WASHINGTON (AFP)--Republican John McCain flew Tuesday to a Gulf of Mexico oil rig to demand expanded offshore drilling, but Democrats hit back by branding the White House candidate as a puppet of profit-soaked U.S. oil companies.
The Republican candidate toured the platform as polls show a majority of voters back more offshore oil exploration, despite the fact it could take years to bring such wells into production.
"We need to start drilling offshore at advanced oil rigs like this one," McCain said, using the visit to lambast the energy policies of his Democratic rival Barack Obama. "Senator Obama opposes new drilling, he said it won't solve our problem and that it's 'not real' - he is wrong and the American people know it.
"We all want to conserve, (but) we all know that conservation will not be sufficient to put us on the road to energy independence," McCain said, clambering over the rig during the visit.
"The nation is sending $700 billion every year overseas to countries that do not like us very much. When I am president that is going to stop," McCain said on the rig, 220 kilometers 130 miles off New Orleans.

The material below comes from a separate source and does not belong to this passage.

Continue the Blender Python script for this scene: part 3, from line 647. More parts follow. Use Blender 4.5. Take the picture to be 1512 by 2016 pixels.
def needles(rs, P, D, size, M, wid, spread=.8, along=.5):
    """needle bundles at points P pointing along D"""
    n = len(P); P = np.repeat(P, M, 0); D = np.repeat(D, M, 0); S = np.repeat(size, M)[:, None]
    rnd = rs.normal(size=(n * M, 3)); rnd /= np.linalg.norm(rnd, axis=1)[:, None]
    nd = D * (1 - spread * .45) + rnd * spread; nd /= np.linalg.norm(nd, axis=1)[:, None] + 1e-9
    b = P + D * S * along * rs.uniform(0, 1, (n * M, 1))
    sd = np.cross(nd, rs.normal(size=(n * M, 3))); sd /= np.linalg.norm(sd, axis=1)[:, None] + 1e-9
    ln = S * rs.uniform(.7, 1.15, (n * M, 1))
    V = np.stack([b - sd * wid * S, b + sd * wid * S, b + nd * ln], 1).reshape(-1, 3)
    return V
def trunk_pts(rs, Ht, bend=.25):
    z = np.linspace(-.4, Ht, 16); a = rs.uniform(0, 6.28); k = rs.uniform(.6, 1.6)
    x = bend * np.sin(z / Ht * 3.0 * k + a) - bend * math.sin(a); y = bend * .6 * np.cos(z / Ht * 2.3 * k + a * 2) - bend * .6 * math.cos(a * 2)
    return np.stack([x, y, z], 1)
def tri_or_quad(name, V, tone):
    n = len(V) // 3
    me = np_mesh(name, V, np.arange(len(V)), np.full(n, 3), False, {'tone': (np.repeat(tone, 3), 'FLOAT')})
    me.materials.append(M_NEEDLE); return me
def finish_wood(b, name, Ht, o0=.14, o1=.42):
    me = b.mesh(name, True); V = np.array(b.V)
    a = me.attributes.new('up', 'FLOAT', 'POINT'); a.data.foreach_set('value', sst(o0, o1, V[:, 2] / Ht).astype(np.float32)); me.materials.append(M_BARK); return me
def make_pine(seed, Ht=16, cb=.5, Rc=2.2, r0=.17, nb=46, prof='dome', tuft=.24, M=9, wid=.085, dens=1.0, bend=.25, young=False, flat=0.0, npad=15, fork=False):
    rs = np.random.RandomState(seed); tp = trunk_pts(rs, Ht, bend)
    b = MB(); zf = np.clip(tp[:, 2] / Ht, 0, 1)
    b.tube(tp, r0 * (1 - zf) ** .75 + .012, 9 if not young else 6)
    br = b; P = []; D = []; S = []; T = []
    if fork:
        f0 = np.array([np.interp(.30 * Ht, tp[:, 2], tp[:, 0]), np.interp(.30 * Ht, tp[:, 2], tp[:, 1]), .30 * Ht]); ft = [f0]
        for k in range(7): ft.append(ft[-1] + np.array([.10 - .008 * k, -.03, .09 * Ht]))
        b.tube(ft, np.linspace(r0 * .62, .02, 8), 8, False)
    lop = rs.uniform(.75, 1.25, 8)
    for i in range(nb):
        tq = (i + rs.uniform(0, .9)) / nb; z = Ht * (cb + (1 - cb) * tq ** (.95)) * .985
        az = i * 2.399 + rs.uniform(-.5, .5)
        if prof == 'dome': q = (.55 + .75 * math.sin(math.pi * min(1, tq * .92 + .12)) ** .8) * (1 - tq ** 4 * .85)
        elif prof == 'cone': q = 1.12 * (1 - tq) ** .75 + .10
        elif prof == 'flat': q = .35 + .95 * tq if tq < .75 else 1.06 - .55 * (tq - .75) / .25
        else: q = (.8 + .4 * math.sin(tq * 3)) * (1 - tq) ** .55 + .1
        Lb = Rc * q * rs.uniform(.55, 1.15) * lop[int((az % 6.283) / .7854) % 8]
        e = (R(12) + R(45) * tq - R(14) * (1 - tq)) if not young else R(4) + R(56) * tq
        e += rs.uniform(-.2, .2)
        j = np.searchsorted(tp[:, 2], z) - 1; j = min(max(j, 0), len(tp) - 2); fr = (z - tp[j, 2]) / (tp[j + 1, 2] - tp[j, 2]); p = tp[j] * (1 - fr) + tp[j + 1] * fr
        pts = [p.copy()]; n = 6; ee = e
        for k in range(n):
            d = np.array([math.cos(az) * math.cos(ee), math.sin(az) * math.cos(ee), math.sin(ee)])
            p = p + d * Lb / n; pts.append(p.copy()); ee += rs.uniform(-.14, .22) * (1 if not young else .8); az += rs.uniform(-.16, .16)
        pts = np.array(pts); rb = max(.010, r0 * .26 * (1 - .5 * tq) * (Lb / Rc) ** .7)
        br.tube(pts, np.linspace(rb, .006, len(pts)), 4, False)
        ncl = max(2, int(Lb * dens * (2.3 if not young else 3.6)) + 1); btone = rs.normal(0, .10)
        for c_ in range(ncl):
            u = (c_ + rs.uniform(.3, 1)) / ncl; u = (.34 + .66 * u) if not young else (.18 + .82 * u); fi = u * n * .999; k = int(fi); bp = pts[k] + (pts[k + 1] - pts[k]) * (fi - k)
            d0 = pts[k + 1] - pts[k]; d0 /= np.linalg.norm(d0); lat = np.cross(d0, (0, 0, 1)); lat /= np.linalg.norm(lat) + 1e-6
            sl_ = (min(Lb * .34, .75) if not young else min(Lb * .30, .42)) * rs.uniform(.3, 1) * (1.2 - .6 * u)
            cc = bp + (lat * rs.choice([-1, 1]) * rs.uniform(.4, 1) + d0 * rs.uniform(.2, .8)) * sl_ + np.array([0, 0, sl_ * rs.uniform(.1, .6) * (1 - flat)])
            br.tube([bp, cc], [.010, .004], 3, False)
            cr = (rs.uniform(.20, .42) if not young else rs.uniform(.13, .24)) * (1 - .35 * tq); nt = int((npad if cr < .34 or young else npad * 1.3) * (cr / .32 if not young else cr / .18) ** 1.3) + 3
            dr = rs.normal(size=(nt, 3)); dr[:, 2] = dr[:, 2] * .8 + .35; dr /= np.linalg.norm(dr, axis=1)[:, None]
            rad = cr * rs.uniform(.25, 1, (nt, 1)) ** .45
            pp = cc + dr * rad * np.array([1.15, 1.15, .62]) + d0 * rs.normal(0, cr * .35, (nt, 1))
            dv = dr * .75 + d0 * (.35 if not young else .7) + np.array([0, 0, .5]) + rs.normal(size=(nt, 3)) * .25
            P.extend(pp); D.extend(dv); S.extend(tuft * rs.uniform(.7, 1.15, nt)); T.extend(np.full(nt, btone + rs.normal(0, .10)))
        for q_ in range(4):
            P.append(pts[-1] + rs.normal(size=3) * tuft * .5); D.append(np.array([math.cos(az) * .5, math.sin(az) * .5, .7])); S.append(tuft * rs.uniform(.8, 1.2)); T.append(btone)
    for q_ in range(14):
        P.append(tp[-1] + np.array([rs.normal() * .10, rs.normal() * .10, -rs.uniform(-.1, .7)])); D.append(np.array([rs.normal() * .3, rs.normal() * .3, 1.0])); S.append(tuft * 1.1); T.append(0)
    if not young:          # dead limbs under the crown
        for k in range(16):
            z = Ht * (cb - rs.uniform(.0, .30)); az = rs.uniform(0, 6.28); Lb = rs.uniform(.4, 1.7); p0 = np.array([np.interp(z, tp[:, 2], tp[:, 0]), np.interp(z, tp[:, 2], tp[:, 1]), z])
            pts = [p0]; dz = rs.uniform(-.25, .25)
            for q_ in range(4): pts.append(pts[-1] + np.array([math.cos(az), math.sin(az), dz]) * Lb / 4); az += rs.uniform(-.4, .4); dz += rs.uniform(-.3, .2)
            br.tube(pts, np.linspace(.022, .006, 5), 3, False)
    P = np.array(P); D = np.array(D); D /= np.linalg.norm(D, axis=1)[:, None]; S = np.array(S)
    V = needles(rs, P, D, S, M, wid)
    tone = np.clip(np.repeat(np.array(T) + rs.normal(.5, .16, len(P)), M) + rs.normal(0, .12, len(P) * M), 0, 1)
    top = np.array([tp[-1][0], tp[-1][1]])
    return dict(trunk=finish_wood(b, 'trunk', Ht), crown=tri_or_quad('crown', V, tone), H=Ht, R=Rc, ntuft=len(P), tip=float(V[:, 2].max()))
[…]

Democrats attempted to use McCain's visit to the rig, operated by Exxon Mobil Corp. (XOM) and Chevron Corp. (COP), to associate him with high gasoline prices which have bitten deep into the budgets of working-class people.
"The reality is that Senator McCain can visit oil rigs and do photo-ops all he wants," said former Iowa governor Tom Vilsack, an Obama supporter, in a conference call with reporters.
"But it is pretty clear from the policies he's advocating that he's literally over the barrel when it comes to the oil industry, basically, bought lock, stock and barrel by the oil industry."
McCain opposed an expansion in offshore drilling for years, but changed his tack in June, and has since said several times in campaign speeches "we have to drill here and we have to drill now."
Feeling the pressure, Obama has since said he would agree to some extension of coastal oil exploration to break a deadlock in Washington over a broader energy plan.
But Democrats still argue that oil from expanded drilling is at least a decade away, and even then would do little to significantly reduce prices at the pump.
Polls suggest a clear majority in the U.S. support lifting a federal moratorium on drilling off most U.S. coastline that has been in place since 1981.
In June, President George W. Bush lifted executive restrictions on such exploration and called on Congress to lift its ban on drilling on the outer continental shelf.
House Speaker Nancy Pelosi during the weekend offered to hold a vote on offshore drilling when Congress returns from its summer break - but only if the move is part of a comprehensive energy plan including funding for public transport and alternative energy.